* **What you will do**
Locate the line that contains "The Blender Python" in the entries below, then repeat it and every following line through the line that contains "bench('three_seat_bench', 'black three-seat", exactly, and no others.

--- START Supplied records ---

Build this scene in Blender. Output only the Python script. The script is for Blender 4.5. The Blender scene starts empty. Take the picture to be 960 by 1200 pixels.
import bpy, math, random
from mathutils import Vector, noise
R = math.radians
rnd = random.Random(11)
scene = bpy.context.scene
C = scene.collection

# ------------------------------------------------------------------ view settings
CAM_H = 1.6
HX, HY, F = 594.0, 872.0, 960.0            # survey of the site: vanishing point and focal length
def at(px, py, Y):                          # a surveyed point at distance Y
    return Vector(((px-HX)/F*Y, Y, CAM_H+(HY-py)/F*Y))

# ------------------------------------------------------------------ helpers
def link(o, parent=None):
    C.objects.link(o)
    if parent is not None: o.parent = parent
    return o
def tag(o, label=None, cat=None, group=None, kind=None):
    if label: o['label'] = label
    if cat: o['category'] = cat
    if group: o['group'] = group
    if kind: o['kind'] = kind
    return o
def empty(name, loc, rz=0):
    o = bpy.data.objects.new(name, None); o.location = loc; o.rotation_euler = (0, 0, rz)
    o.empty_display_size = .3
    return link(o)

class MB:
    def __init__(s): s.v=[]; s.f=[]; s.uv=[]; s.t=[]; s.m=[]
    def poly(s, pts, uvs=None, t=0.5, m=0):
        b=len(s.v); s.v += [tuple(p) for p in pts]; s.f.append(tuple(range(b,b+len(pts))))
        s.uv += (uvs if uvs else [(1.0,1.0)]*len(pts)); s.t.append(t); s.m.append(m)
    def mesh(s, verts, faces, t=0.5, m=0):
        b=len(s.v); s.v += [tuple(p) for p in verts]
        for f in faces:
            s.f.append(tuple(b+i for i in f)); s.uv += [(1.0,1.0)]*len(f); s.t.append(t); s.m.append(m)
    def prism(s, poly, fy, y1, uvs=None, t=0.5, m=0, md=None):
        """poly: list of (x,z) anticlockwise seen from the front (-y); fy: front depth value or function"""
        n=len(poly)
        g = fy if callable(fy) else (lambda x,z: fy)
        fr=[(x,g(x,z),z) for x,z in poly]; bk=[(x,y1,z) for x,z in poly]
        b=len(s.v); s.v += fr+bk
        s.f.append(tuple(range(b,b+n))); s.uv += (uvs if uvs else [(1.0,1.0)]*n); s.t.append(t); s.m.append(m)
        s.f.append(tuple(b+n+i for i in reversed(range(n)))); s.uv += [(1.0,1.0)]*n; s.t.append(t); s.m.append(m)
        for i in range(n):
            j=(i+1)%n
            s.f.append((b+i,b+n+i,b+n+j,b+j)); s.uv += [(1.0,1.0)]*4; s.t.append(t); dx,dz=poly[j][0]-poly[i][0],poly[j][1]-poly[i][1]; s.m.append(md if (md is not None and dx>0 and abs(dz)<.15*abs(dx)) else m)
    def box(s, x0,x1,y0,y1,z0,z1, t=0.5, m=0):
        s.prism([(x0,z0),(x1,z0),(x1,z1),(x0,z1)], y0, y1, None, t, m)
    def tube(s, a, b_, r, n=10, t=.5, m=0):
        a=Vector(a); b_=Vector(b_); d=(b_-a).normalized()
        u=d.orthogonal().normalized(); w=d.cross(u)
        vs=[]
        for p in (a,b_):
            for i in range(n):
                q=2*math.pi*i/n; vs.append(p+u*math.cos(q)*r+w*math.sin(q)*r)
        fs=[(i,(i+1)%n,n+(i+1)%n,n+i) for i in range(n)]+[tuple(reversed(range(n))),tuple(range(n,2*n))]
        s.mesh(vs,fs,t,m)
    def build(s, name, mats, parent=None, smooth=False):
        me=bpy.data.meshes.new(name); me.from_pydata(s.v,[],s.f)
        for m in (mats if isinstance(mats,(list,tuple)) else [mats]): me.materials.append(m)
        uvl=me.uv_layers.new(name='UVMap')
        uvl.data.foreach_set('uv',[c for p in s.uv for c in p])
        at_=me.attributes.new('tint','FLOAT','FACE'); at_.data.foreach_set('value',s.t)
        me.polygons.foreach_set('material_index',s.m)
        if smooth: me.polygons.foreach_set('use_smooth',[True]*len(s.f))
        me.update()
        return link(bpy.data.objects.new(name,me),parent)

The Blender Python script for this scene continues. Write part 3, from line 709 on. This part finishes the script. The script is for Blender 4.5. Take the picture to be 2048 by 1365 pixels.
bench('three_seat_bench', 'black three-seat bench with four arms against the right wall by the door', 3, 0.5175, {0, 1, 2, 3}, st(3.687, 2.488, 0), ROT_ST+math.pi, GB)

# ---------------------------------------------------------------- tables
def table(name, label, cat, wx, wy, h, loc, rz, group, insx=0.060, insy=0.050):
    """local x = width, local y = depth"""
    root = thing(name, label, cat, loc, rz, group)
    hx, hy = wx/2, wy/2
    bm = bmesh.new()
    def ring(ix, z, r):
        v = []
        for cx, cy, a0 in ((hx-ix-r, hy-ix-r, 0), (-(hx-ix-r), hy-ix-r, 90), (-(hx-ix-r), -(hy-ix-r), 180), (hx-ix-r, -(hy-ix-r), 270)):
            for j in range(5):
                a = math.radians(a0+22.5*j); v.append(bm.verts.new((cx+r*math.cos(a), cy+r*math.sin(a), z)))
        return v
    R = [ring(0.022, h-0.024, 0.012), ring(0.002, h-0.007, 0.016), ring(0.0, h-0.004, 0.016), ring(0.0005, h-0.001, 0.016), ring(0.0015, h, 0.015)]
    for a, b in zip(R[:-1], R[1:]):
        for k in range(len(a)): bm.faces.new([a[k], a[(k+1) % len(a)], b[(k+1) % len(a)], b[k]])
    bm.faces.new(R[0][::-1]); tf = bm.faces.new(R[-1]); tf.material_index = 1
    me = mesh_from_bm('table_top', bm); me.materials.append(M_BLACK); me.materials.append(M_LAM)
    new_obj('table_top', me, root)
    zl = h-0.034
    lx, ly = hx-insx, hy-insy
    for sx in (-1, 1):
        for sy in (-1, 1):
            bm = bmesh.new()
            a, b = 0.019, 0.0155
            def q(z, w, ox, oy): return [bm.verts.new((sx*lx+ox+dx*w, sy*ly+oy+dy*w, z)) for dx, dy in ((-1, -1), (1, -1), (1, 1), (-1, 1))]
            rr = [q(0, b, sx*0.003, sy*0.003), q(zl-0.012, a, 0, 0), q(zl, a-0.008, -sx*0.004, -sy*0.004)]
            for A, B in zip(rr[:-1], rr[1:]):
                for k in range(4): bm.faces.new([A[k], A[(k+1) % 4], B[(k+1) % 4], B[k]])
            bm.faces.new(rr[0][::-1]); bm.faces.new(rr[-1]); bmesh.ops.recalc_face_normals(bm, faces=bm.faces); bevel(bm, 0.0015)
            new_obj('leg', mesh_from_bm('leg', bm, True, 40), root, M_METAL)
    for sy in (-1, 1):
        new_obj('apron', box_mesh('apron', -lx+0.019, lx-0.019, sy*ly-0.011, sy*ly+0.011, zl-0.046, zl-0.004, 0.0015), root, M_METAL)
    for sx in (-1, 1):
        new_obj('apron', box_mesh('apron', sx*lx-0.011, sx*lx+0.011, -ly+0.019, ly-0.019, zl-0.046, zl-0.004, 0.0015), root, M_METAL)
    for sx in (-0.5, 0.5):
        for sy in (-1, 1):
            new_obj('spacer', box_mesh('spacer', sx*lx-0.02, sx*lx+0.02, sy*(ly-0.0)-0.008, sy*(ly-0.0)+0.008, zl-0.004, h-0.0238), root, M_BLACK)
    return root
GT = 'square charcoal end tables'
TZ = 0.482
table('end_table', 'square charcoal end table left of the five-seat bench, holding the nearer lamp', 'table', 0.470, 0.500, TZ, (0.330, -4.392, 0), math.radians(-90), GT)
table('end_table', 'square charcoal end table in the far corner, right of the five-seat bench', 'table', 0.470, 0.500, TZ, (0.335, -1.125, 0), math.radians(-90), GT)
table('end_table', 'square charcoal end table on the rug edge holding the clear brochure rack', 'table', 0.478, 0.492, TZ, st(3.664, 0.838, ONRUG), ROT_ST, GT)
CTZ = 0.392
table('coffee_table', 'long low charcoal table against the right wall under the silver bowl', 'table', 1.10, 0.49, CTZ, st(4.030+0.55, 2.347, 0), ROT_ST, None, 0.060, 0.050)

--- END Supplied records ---

* **Output below**
The Blender Python script for this scene continues. Write part 3, from line 709 on. This part finishes the script. The script is for Blender 4.5. Take the picture to be 2048 by 1365 pixels.
bench('three_seat_bench', 'black three-seat bench with four arms against the right wall by the door', 3, 0.5175, {0, 1, 2, 3}, st(3.687, 2.488, 0), ROT_ST+math.pi, GB)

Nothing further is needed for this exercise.